Angola warned of bloodshed
2006-04-13 09:13
Luanda - Angolan President Jose Eduardo dos Santos is facing calls for a national campaign to get rid of millions of guns left over from the war as the country prepares for milestone elections.
Proponents of disarmament warn of bloodshed unless many of the weapons - AK-47 automatic rifles and Makarov pistols - were taken out of circulation before an election campaign kicks off, possibly next year.
Matias Capapelo, president of the non-governmental organisation Angola 2000, which had been advocating disarmament since the end of the war in 2002, said: "Elections are a time of high emotions. There are calls for change. People are nervous.
"The presence of guns in our society will be an excuse for atrocities to take place. Some will take the opportunity of this period to take personal revenge."
Three million weapons buried
No one knew how many guns there were in Angola, but Capapelo estimated that some three million weapons were buried in backyards and hidden in homes, in a country of 14 million people.
Many of the guns were handed out to civil militias by Dos Santos' government in 1992 when fighting restarted after failed elections.

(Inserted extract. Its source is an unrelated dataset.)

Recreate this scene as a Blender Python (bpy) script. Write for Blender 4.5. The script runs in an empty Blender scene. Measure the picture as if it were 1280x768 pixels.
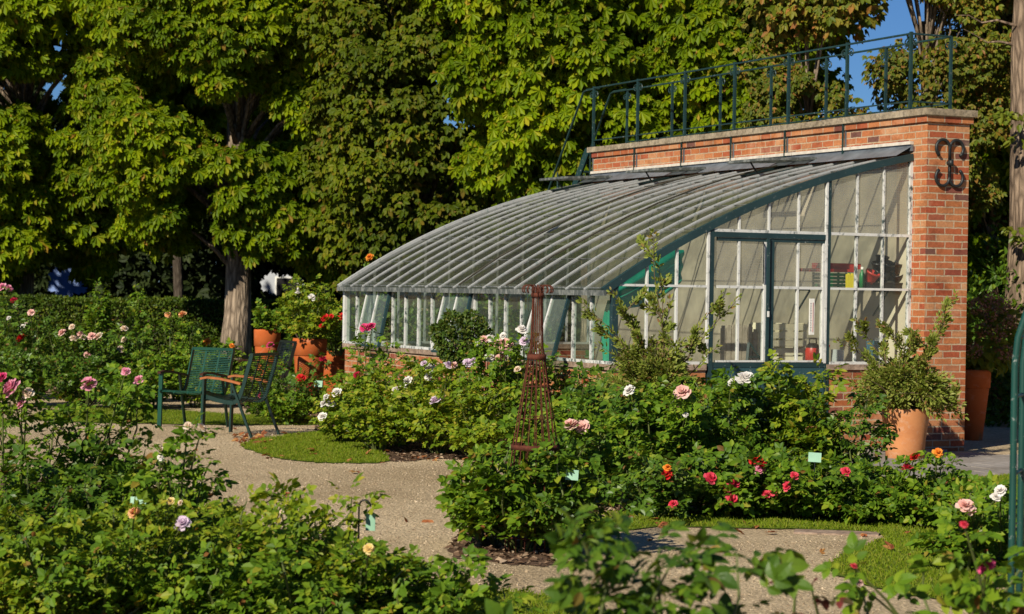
import bpy, math, random
import numpy as np
from mathutils import Vector, Matrix

random.seed(7)
RNG = np.random.default_rng(7)
PI = math.pi
C = bpy.context.scene.collection

# ------------------------------------------------------------------ camera model
F, PITCH, ROLL, CAMZ = 2688.7, 0.0075, 0.0156, 1.65
cp, sp, cr, sr = math.cos(PITCH), math.sin(PITCH), math.cos(ROLL), math.sin(ROLL)
FW = Vector((0, cp, -sp)); UP0 = Vector((0, sp, cp)); RT0 = Vector((1, 0, 0))
RT = RT0 * cr + UP0 * sr
UP = UP0 * cr - RT0 * sr
CAM = Vector((0, 0, CAMZ))

def ray(px, py):
    return FW + RT * ((px - 640) / F) - UP * ((py - 384) / F)
def at(px, py, Z):
    d = ray(px, py); return CAM + d * (Z / d.y)
def gnd(px, py, z=0.0):
    d = ray(px, py); return CAM + d * ((z - CAMZ) / d.z)
def pxpy(p):
    d = Vector(p) - CAM; w = d.dot(FW)
    return 640 + F * d.dot(RT) / w, 384 - F * d.dot(UP) / w
def base(px, Z):                        # ground point seen in column px at depth Z
    a = at(px, 500, Z); b = at(px, 560, Z)
    t = a.z / (a.z - b.z); return a + (b - a) * t
def ppm(Z): return F / Z

# ------------------------------------------------------------------ node materials
MATS = {}
def newmat(name):
    m = bpy.data.materials.new(name); m.use_nodes = True
    nt = m.node_tree; nt.nodes.clear()
    out = nt.nodes.new('ShaderNodeOutputMaterial')
    MATS[name] = m
    return m, nt, out
def N(nt, t, **kw):
    n = nt.nodes.new(t)
    for k, v in kw.items():
        if k in n.inputs.keys() if isinstance(k, str) else False: n.inputs[k].default_value = v
        else: setattr(n, k, v)
    return n
def ramp(nt, fac, stops, interp='LINEAR'):
    r = nt.nodes.new('ShaderNodeValToRGB'); r.color_ramp.interpolation = interp
    e = r.color_ramp.elements
    while len(e) < len(stops): e.new(0.5)
    for el, (p, c) in zip(e, stops):
        el.position = p; el.color = (c[0], c[1], c[2], 1)
    nt.links.new(fac, r.inputs[0]); return r.outputs[0]
def mixc(nt, fac, a, b, mode='MIX'):
    m = nt.nodes.new('ShaderNodeMix'); m.data_type = 'RGBA'; m.blend_type = mode
    for s, v in ((m.inputs[0], fac), (m.inputs[6], a), (m.inputs[7], b)):
        if hasattr(v, 'links'): nt.links.new(v, s)
        elif isinstance(v, (int, float)): s.default_value = v
        else: s.default_value = (v[0], v[1], v[2], 1)
    return m.outputs[2]
def coords(nt, kind='Object', scale=(1, 1, 1)):
    t = nt.nodes.new('ShaderNodeTexCoord'); mp = nt.nodes.new('ShaderNodeMapping')
    mp.inputs['Scale'].default_value = scale
    nt.links.new(t.outputs[kind], mp.inputs[0]); return mp.outputs[0]
def noise(nt, co, scale, detail=4, rough=0.6):
    n = nt.nodes.new('ShaderNodeTexNoise')
    n.inputs['Scale'].default_value = scale; n.inputs['Detail'].default_value = detail
    n.inputs['Roughness'].default_value = rough
    nt.links.new(co, n.inputs['Vector']); return n.outputs['Fac']
def bump(nt, h, strength=0.5, dist=0.01):
    b = nt.nodes.new('ShaderNodeBump'); b.inputs['Strength'].default_value = strength
    b.inputs['Distance'].default_value = dist
    nt.links.new(h, b.inputs['Height']); return b.outputs[0]
def principled(nt, out, col, rough=0.6, metal=0.0, nrm=None, spec=0.4):
    p = nt.nodes.new('ShaderNodeBsdfPrincipled')
    if hasattr(col, 'links'): nt.links.new(col, p.inputs['Base Color'])
    else: p.inputs['Base Color'].default_value = (*col, 1)
    if hasattr(rough, 'links'): nt.links.new(rough, p.inputs['Roughness'])
    else: p.inputs['Roughness'].default_value = rough
    p.inputs['Metallic'].default_value = metal
    p.inputs['Specular IOR Level'].default_value = spec
    if nrm is not None: nt.links.new(nrm, p.inputs['Normal'])
    nt.links.new(p.outputs[0], out.inputs[0]); return p

def m_plain(name, col, rough=0.6, var=0.25, scale=8, metal=0, bmp=0.15, spec=0.4, kind='Object'):
    m, nt, out = newmat(name); co = coords(nt, kind)
    f = noise(nt, co, scale)
    dark = tuple(c * (1 - var) for c in col); lite = tuple(min(1, c * (1 + var)) for c in col)
    c = ramp(nt, f, [(0.3, dark), (0.7, lite)])
    f2 = noise(nt, co, scale * 9, 3)
    principled(nt, out, c, rough, metal, bump(nt, f2, bmp, 0.004), spec); return m

def m_leaf(name, stops, trans=0.3, rough=0.5, spec=0.2, tcol=1.5, big=0.0):
    """leaf: per leaf random hue, slight gloss, light passing through"""
    m, nt, out = newmat(name)
    g = nt.nodes.new('ShaderNodeNewGeometry')
    fac = g.outputs['Random Per Island']
    c = ramp(nt, fac, stops)
    if big:
        n = noise(nt, coords(nt, 'Object'), big, 2)
        v = ramp(nt, n, [(0.35, (0.62, 0.66, 0.7)), (0.65, (1.3, 1.2, 1.0))])
        c = mixc(nt, 1.0, c, v, 'MULTIPLY')
    p = nt.nodes.new('ShaderNodeBsdfPrincipled')
    nt.links.new(c, p.inputs['Base Color']); p.inputs['Roughness'].default_value = rough
    p.inputs['Specular IOR Level'].default_value = spec
    t = nt.nodes.new('ShaderNodeBsdfTranslucent')
    tc = mixc(nt, 1.0, c, (tcol * 1.15, tcol, tcol * 0.45), 'MULTIPLY')
    nt.links.new(tc, t.inputs[0])
    mx = nt.nodes.new('ShaderNodeMixShader'); mx.inputs[0].default_value = trans
    nt.links.new(p.outputs[0], mx.inputs[1]); nt.links.new(t.outputs[0], mx.inputs[2])
    nt.links.new(mx.outputs[0], out.inputs[0]); return m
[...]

Police had done some disarmament since the end of the war, but there had been no coordinated national campaign.
In one of Luanda's most heavily-armed slums, Sambizanga, residents said gun violence was an almost daily occurrence, and accused the police of doing nothing to stop it.
Cops to 'round up suspects'
A 34-year-old mechanic who declined to give his name said that women who set out at 05:30 to sell goods at the large Roque Santeiro market were often robbed at gunpoint while break-ins and muggings were also frequent.
He said: "The police will round up suspects, but never those who did it."
A 49-year-old unemployed man said that police had swooped down on Sambizanga to collect weapons, but that they rarely find the biggest caches.
Capapelo acknowledged that Angolans were reluctant to hand over their guns because they didn't trust the police to protect them.
He said: "The police and the army used to act like little kings. But, they are now modernising". He said that police must take more confidence-building measures if disarmament was to succeed.
Disarmament campaign
There was also concerns over the increasing numbers of private security firms, many of them set up by senior members of the government, who were heavily armed.
Under a proposal worked out by NGOs and police, the disarmament campaign would set a deadline for voluntarily handing over guns at designated collection points.
British NGO Halo Trust was to take responsibility for the disposal of the weapons, replicating for Angola the effort that it had been successfully leading in Afghanistan, where 28 million small arms were chopped up after the fall of the Taliban.
Halo Trust had held meetings with most of the police commanders in Angola's 18 provinces and secured about one million dollars in funding from Britain, the Netherlands and the United States to buy machinery and train weapon disposals teams.